## Directions:
Output the material beneath this task exactly, images excluded.
--- START Data lines ---
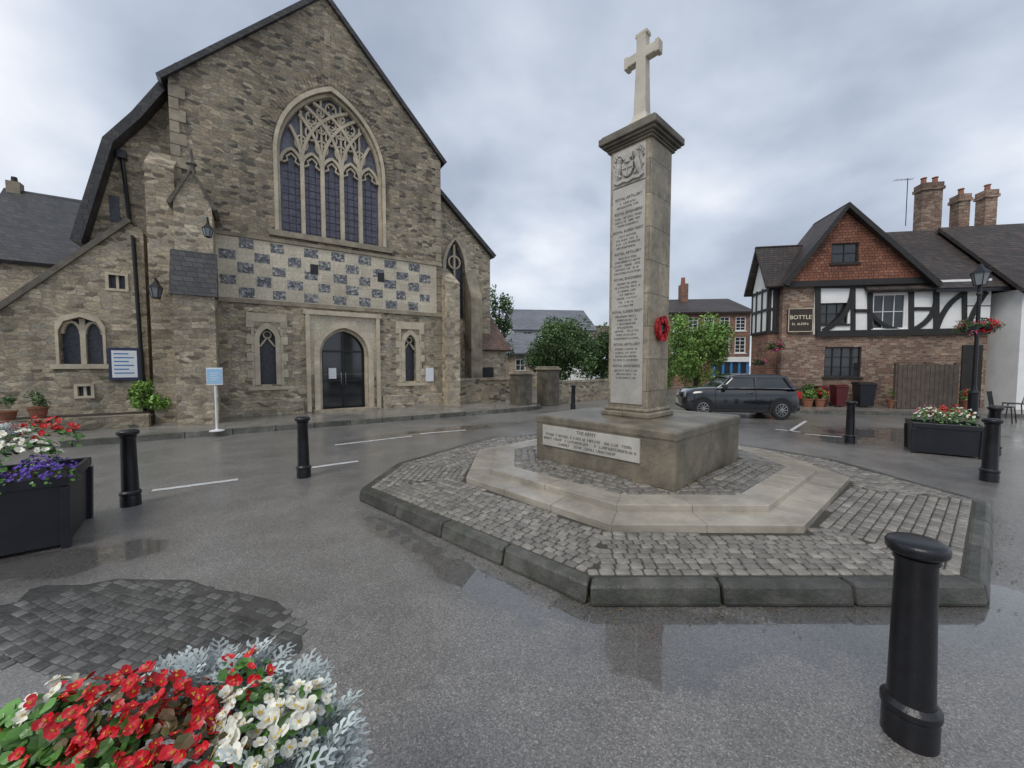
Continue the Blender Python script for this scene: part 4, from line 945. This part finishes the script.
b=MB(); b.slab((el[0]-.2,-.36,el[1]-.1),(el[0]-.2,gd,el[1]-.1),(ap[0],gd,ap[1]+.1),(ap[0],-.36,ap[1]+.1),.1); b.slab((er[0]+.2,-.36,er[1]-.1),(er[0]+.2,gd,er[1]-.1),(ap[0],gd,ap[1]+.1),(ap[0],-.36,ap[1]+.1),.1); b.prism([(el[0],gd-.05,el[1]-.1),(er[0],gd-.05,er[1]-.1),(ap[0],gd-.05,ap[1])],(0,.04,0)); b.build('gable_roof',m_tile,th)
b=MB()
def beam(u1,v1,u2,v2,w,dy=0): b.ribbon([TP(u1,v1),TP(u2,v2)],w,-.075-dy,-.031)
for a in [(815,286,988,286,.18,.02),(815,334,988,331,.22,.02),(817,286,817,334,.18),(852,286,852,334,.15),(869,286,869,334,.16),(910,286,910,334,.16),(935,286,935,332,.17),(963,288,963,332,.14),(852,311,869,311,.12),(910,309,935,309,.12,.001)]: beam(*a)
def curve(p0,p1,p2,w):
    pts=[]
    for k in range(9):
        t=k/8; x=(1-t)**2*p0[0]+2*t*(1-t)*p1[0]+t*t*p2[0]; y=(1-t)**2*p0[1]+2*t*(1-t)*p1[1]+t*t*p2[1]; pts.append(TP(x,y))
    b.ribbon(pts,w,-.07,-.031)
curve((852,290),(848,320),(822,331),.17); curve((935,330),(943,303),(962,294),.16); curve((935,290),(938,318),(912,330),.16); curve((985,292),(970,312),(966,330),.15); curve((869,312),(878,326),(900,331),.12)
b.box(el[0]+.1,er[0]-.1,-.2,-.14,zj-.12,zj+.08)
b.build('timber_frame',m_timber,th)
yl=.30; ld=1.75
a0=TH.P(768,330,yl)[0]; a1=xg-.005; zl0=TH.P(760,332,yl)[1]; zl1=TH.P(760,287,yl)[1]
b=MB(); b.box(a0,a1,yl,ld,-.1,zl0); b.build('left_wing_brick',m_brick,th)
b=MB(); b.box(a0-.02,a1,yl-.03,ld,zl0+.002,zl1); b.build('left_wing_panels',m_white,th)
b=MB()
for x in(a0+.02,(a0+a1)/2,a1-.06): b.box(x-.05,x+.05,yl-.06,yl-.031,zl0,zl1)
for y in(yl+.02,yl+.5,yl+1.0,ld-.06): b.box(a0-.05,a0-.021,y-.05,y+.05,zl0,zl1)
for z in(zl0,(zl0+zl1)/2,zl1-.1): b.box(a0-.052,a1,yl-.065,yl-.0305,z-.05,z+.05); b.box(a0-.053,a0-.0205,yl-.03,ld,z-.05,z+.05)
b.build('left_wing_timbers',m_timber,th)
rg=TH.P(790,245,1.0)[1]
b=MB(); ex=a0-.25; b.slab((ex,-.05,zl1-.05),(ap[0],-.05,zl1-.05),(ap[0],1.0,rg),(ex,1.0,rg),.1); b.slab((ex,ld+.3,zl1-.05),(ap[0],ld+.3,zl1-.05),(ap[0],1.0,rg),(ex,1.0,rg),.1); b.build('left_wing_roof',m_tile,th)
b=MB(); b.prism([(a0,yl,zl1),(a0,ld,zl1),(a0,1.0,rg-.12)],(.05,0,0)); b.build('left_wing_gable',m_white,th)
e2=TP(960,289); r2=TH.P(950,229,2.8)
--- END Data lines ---
## Written response:
Continue the Blender Python script for this scene: part 4, from line 945. This part finishes the script.
b=MB(); b.slab((el[0]-.2,-.36,el[1]-.1),(el[0]-.2,gd,el[1]-.1),(ap[0],gd,ap[1]+.1),(ap[0],-.36,ap[1]+.1),.1); b.slab((er[0]+.2,-.36,er[1]-.1),(er[0]+.2,gd,er[1]-.1),(ap[0],gd,ap[1]+.1),(ap[0],-.36,ap[1]+.1),.1); b.prism([(el[0],gd-.05,el[1]-.1),(er[0],gd-.05,er[1]-.1),(ap[0],gd-.05,ap[1])],(0,.04,0)); b.build('gable_roof',m_tile,th)
b=MB()
def beam(u1,v1,u2,v2,w,dy=0): b.ribbon([TP(u1,v1),TP(u2,v2)],w,-.075-dy,-.031)
for a in [(815,286,988,286,.18,.02),(815,334,988,331,.22,.02),(817,286,817,334,.18),(852,286,852,334,.15),(869,286,869,334,.16),(910,286,910,334,.16),(935,286,935,332,.17),(963,288,963,332,.14),(852,311,869,311,.12),(910,309,935,309,.12,.001)]: beam(*a)
def curve(p0,p1,p2,w):
    pts=[]
    for k in range(9):
        t=k/8; x=(1-t)**2*p0[0]+2*t*(1-t)*p1[0]+t*t*p2[0]; y=(1-t)**2*p0[1]+2*t*(1-t)*p1[1]+t*t*p2[1]; pts.append(TP(x,y))
    b.ribbon(pts,w,-.07,-.031)
curve((852,290),(848,320),(822,331),.17); curve((935,330),(943,303),(962,294),.16); curve((935,290),(938,318),(912,330),.16); curve((985,292),(970,312),(966,330),.15); curve((869,312),(878,326),(900,331),.12)
b.box(el[0]+.1,er[0]-.1,-.2,-.14,zj-.12,zj+.08)
b.build('timber_frame',m_timber,th)
yl=.30; ld=1.75
a0=TH.P(768,330,yl)[0]; a1=xg-.005; zl0=TH.P(760,332,yl)[1]; zl1=TH.P(760,287,yl)[1]
b=MB(); b.box(a0,a1,yl,ld,-.1,zl0); b.build('left_wing_brick',m_brick,th)
b=MB(); b.box(a0-.02,a1,yl-.03,ld,zl0+.002,zl1); b.build('left_wing_panels',m_white,th)
b=MB()
for x in(a0+.02,(a0+a1)/2,a1-.06): b.box(x-.05,x+.05,yl-.06,yl-.031,zl0,zl1)
for y in(yl+.02,yl+.5,yl+1.0,ld-.06): b.box(a0-.05,a0-.021,y-.05,y+.05,zl0,zl1)
for z in(zl0,(zl0+zl1)/2,zl1-.1): b.box(a0-.052,a1,yl-.065,yl-.0305,z-.05,z+.05); b.box(a0-.053,a0-.0205,yl-.03,ld,z-.05,z+.05)
b.build('left_wing_timbers',m_timber,th)
rg=TH.P(790,245,1.0)[1]
b=MB(); ex=a0-.25; b.slab((ex,-.05,zl1-.05),(ap[0],-.05,zl1-.05),(ap[0],1.0,rg),(ex,1.0,rg),.1); b.slab((ex,ld+.3,zl1-.05),(ap[0],ld+.3,zl1-.05),(ap[0],1.0,rg),(ex,1.0,rg),.1); b.build('left_wing_roof',m_tile,th)
b=MB(); b.prism([(a0,yl,zl1),(a0,ld,zl1),(a0,1.0,rg-.12)],(.05,0,0)); b.build('left_wing_gable',m_white,th)
e2=TP(960,289); r2=TH.P(950,229,2.8)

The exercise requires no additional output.